Over the next few weeks, you will become intimately acquainted with a theatrical work which has received widespread critical acclaim as a masterpiece of theater. The culmination of our study of the drama will be a performance of selected scenes from each drama.
Reader’s Theater:
We will be reading the plays in class in a “Reader’s Theater” setting. You will select which roles are being read by which students (and the roles will rotate daily), then you will act out the entire play as you encounter it for the first time. You will be standing and moving around a makeshift stage as you read and act. Sure, the performance will be
rough. Concentrate more on the story during the Reader’s Theater, but remember that this is a play and it is meant to be performed. When you have finished reading your section for each day (approximately one third of
the play), you will sit with your lit-circle groups and attend to the thought-provoking
questions and activities found herein.
After reading, discuss the following questions in your lit circles. Take notes on what your fellow
group members say. For homework, using your notes, write a well-developed essay which is informed
by your discussion. DO NOT answer the discussion questions in your essay; rather, use the
ideas from your discussion to craft an assertion which you can defend. Also, please do not summarize
the plot. Your essay should be a minimum of 1.5 pages typed.
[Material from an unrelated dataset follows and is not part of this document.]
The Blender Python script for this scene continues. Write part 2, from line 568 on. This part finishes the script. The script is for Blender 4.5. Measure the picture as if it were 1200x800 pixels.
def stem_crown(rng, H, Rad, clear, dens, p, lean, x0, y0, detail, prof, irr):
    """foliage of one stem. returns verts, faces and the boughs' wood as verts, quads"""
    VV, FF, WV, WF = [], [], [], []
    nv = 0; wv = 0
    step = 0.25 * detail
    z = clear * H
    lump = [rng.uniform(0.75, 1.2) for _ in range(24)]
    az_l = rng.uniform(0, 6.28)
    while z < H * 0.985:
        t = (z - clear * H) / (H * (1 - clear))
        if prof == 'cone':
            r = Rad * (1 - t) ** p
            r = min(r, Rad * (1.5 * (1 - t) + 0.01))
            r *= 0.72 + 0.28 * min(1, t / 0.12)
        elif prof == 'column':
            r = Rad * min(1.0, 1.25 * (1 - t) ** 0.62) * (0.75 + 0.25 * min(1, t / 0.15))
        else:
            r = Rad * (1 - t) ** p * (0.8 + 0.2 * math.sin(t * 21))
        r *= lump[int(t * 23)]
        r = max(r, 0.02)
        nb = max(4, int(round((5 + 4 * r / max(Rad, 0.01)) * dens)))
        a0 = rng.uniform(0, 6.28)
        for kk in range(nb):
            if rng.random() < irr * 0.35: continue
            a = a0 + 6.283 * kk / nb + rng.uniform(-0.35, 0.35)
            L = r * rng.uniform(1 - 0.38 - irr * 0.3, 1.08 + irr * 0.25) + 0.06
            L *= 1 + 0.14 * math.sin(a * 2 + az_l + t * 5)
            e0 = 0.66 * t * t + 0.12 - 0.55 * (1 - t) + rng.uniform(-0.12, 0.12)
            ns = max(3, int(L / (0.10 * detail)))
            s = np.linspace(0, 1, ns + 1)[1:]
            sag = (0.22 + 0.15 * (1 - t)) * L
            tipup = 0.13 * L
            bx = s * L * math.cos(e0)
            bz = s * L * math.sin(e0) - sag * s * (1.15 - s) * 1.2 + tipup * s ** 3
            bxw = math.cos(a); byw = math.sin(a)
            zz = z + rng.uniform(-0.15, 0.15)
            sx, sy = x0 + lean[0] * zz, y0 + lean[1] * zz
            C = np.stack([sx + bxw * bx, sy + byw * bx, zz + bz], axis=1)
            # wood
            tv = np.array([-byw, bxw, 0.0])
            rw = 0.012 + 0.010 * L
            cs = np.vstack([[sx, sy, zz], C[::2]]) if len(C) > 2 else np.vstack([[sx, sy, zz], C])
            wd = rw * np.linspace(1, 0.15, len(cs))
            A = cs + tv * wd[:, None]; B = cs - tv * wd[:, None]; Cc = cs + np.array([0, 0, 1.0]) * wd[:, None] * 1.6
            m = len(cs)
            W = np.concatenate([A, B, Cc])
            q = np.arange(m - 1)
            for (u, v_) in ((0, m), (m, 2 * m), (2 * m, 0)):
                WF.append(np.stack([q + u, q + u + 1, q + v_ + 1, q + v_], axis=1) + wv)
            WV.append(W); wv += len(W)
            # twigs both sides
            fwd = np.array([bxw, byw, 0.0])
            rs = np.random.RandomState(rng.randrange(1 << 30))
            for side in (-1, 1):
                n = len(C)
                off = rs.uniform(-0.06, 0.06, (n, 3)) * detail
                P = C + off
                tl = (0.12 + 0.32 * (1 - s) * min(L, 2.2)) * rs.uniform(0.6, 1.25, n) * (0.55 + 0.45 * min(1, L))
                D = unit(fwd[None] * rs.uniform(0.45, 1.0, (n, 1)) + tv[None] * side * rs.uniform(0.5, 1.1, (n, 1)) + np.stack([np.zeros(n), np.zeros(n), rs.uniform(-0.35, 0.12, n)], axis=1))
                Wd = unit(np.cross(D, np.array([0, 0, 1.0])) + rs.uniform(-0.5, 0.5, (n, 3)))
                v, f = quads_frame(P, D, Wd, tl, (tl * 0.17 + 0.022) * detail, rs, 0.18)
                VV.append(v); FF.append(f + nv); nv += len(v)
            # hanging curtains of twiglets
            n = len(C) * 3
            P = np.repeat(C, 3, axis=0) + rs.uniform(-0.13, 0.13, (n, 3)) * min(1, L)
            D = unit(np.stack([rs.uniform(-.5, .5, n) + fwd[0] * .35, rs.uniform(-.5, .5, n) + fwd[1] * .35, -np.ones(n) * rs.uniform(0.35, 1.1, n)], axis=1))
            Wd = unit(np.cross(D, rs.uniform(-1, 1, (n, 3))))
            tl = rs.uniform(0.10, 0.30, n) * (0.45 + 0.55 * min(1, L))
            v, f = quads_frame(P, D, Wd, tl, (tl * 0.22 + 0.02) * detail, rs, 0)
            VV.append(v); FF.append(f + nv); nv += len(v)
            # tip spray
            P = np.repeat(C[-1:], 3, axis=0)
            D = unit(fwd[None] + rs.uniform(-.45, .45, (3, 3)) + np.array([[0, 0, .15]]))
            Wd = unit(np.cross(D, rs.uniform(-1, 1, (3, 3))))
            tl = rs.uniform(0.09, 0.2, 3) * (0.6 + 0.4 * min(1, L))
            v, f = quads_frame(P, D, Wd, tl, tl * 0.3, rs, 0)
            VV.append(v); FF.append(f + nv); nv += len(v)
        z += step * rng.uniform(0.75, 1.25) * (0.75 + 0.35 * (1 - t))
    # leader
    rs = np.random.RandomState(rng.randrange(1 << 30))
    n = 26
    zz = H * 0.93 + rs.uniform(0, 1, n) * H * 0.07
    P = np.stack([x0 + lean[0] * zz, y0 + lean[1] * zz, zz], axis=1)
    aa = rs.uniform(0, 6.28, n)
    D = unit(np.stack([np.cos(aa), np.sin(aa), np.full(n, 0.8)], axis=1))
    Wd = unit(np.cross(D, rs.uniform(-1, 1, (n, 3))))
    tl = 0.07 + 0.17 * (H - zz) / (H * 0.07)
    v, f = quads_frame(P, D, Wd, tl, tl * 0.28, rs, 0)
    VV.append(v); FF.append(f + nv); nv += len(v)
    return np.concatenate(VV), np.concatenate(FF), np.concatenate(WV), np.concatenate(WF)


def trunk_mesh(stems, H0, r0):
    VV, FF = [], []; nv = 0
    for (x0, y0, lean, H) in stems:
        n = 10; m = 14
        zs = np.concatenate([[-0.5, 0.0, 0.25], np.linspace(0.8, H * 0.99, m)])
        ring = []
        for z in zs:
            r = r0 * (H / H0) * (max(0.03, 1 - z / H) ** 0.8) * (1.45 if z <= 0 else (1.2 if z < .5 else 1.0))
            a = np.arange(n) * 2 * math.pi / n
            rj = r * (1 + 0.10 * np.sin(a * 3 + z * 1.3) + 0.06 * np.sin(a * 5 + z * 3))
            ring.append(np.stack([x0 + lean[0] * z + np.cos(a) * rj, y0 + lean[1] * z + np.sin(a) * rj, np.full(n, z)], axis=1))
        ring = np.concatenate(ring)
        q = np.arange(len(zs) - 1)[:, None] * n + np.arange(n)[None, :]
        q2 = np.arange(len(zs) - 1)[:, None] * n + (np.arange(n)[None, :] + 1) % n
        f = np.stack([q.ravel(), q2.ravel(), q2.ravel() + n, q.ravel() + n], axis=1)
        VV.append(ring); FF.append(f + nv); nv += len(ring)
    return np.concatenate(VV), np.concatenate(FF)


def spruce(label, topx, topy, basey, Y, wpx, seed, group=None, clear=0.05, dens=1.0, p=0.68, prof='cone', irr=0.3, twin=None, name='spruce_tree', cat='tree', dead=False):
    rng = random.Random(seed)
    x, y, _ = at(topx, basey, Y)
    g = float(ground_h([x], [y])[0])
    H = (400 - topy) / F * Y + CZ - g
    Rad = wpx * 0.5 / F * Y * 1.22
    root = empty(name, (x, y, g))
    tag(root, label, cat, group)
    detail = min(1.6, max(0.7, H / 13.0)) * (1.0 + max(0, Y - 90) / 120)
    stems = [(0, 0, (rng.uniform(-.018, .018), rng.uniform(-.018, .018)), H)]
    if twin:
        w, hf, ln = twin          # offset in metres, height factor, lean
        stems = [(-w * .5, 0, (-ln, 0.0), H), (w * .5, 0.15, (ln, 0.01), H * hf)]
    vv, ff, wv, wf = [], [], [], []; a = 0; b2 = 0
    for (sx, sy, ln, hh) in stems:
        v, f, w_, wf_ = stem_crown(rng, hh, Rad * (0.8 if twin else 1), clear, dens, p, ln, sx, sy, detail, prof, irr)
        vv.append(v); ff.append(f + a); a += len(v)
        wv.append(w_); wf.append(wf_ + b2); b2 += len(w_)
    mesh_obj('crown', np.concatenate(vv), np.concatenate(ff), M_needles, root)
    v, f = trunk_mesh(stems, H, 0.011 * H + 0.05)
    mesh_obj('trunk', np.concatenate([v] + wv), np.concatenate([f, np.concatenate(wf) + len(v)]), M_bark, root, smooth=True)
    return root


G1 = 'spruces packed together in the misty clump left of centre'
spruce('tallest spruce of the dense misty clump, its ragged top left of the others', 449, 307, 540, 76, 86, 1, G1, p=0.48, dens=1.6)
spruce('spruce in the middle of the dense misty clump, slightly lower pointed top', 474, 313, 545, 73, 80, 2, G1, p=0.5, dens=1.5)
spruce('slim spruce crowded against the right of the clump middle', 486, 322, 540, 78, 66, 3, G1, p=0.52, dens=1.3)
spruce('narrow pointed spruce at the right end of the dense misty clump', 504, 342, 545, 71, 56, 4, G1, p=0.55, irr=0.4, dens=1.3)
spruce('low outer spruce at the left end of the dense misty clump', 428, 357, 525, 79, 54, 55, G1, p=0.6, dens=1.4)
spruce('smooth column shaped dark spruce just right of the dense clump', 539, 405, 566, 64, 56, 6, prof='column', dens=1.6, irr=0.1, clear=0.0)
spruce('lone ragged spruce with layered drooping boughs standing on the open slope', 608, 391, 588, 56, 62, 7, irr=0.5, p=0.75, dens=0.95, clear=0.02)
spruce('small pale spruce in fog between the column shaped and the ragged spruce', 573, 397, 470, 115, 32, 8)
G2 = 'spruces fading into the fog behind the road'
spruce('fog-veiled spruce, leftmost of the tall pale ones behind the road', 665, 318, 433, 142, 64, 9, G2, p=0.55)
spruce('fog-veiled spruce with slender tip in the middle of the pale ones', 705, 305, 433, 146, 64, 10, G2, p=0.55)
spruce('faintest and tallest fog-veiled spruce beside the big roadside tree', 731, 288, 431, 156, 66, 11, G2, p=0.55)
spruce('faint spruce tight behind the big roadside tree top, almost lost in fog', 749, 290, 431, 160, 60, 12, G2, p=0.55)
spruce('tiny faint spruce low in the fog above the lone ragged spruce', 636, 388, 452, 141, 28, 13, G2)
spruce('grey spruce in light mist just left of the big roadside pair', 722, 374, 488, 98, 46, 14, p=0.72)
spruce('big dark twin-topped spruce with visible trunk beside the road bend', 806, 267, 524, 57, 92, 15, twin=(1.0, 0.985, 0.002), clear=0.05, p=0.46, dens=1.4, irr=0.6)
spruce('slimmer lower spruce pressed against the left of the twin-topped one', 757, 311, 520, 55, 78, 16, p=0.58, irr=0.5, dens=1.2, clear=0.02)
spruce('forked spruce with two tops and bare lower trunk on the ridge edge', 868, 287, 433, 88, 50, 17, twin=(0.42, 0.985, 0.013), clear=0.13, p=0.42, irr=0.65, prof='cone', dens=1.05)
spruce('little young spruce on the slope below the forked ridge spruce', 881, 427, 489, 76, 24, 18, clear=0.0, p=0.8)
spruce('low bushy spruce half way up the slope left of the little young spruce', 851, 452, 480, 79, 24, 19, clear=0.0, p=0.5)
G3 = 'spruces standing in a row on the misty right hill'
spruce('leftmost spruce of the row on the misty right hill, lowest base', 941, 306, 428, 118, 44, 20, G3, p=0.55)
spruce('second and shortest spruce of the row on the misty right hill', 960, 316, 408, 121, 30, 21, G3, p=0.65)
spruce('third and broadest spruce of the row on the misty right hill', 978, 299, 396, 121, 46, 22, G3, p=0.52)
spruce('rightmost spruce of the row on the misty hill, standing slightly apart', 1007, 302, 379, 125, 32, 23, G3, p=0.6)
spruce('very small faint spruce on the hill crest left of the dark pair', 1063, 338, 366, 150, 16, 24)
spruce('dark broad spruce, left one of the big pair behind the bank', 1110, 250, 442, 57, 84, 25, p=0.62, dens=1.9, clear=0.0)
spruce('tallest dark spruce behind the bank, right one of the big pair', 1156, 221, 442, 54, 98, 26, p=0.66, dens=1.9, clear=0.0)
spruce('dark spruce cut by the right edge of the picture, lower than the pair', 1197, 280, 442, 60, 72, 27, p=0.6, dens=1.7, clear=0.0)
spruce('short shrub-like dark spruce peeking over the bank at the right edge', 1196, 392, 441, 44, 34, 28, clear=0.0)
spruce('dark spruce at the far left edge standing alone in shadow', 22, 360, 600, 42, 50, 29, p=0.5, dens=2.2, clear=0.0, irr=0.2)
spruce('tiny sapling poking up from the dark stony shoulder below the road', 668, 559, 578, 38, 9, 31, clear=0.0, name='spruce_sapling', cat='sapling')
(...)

Day 1: Introduction and Plot
1. What is established in the opening scene of the play? How did the playwright establish those
things?
2. What role does setting play in the drama? How would the drama be different if the setting were
different?
3. What motivates each of the main characters? What are their hopes, dreams, desires, etc.? Do they
(hopes, dreams, etc.) differ or conflict among characters?
4. What are the essential conflicts which are introduced in the play? How might they be resolved?
What clues does the playwright provide which might foreshadow potential solutions?
Day 2: Analysis
1. What are the major dramatic events in the play and how have the characters handled those
events?
2. What motifs and/or symbols are in the play? How do you know?
3. How does the playwright establish character? How is each character distinctive?
4. Aside from direct dialogue, how is character revealed?
Day 3: The Human Condition
1. How do the symbols, motifs, or ideas relate to the human condition? i.e. How have you seen
these things represented in other texts or media?
2. How does the play transcend the stage to comment on society?
3. Do you agree with the playwright’s assessment of the human condition?
Final Analysis:
1. Which characters were static and which were dynamic? How?
2. How did the playwright incorporate use of time to manipulate the plot?
3. How is the essential conflict resolved? Are all conflicts resolved? Were the resolutions predictable?
How?
4. In looking at the information flow, when did the audience know things that some characters
didn’t? When, if ever, was the information revealed to the other characters? Why or why not?